C’est dans ce cadre que débarque Yuichi Kannami en remplacement d’un autre pilote. Dès cette entrée en matière, tout se joue de façon étrange alors que l’on est supposé découvrir ce nouvel environnement à travers les yeux du personnage. Le chien de la base (un basset bien sûr leitmotiv d’Oshii qui place son chien dans tous ses films) accoure vers Yuichi descendant de son appareil, comme s’il le connaissait et que c’était une habitude. Yuichi a la déconctraction de l’habitué des lieux et tique lorsqu’il voit la mécanicienne Towa Sasakura, ayant l’impression de l’avoir déjà vue. Il en va de même lors de l’entrevue avec la mystérieuse Suito Kusanagi qui lui lance un « je vous attendais » qui semble plus lourd de sens que cette simple première rencontre.

Le récit alterne ainsi entre quotidien morne et combats aériens, tout en distillant les indices quant à la raison d’être des personnages. Tous les pilotes sont des « kildrens », des êtres destinés à ne pas vieillir et qui servent ainsi de chair à canon pour ce conflit grâce à leur dextérité aux commandes de leur appareil. Cette vie ne tenant qu’à un fil ne semble pourtant pas les affecter, la répétitivité de leur existence se répercutant ainsi si l’attitude éteinte de Yuichi et ses comparses. La raison s’en expliquera peu à peu, la boucle de ce quotidien constituant finalement leur seul souvenir concret. Le postulat rappelle grandement celui du roman Auprès de moi toujours de Kazuo Isiguro (et de son adaptation Never Le me go de Mark Romanek (2011), avec ces jeune gens élevés et conditionnés au sacrifice, placide et sans rébellion quant au sort funeste et répétitif qui les attends. On ne prend vraiment conscience de cela que par ce sentiment de redite qui s’inscrit de manière subtile et subjective, par le regard des autres qui y répondent par une insouciance amusée ou glaciale (quand ils comprennent vraiment le rôle qu’ils ont à jouer) ou par une attitude passive qu’induit ce conditionnement. Notre héros pose plusieurs fois les questions qui agite également le spectateur, mais qu’il ait ou pas sa réponse, aucun doute, aucune défiance ne s’éveille en lui et il revient son comportement éteint. 

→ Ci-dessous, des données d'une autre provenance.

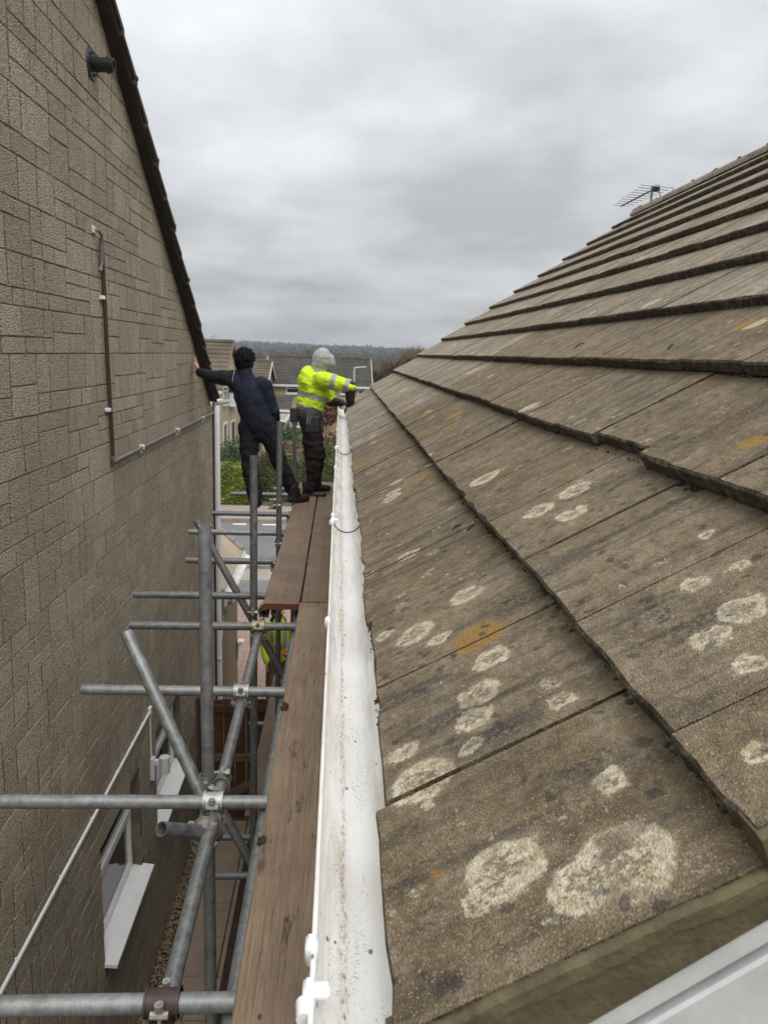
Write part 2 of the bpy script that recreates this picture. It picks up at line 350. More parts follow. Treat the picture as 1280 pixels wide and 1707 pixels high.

Dès lors on fera aisément le reproche à Oshii d’avoir livré une œuvre désincarnée. Si cette répétitivité pouvait perdre dans l’expérimental Ghost in the Shell 2: Innocence (2004), elle fait sens dans The Sky Crawler où l’être sans identité, sans définition de ce qu’il est et sans perspective d’où il va, vit dans l’éternel recommencement d’une existence sans but. C’est précisément le sujet de Lamu :Beautiful Dreamer (1984) qui conceptualise cette boucle de façon ludique, de Ghost in the Shell (1995) qui réfléchit plutôt au niveau de la conscience, mais aussi d'Avalon (2001) explorant lui la notion de quête par le prisme du jeu vidéo. Il s’agit à chaque fois de personnages cherchant à échapper à une prison à la fois mentale, sociétale et métaphysique et The Sky Crawlers s’inscrit dans cette continuité. Le chara-design très simple et le manque d’expression des personnages (on rejoint les protagonistes opaques de Ghost in the Shell ou Avalon, être artificiels ou évoluant dans un environnement qui l’est) va dans ce sens. Si la virtuosité des scènes de vols impressionne, la cohabitation des techniques d’animation entre la texture 3D des avions, les environnements aériens numériques et la 2D des personnages, créent quelque chose d’abstrait et d’artificiel qui correspond à la perception limitée des héros. 

Pour ceux qui ressentent l’impasse où ils se trouvent, la seule alternative semble être la mort, mais cette dernière n’est qu’une manière de rejouer la même partition, sous une forme légèrement différente. C’est en fait une des œuvres les plus désabusée d’Oshii, car d’habitude le cheminement existentiel chez lui amène vers une mue qui transfigure les personnages (en bon adorateur du 2001 de Kubrick). Il n’en est rien ici et c’est le renoncement plus que la tension dramatique qui berce le climax où Yuichi défie le « Professeur » dans les airs, la créature ne peut vaincre son Frankenstein et accéder à une autre dimension. Malgré cette résignation d’ensemble, l’émotion fonctionne de façon frontale comme rarement chez Oshii, grâce à la mélancolie du score de Kenji Kawai et à la fascination dégagée par la figure de Suito Kusanagi.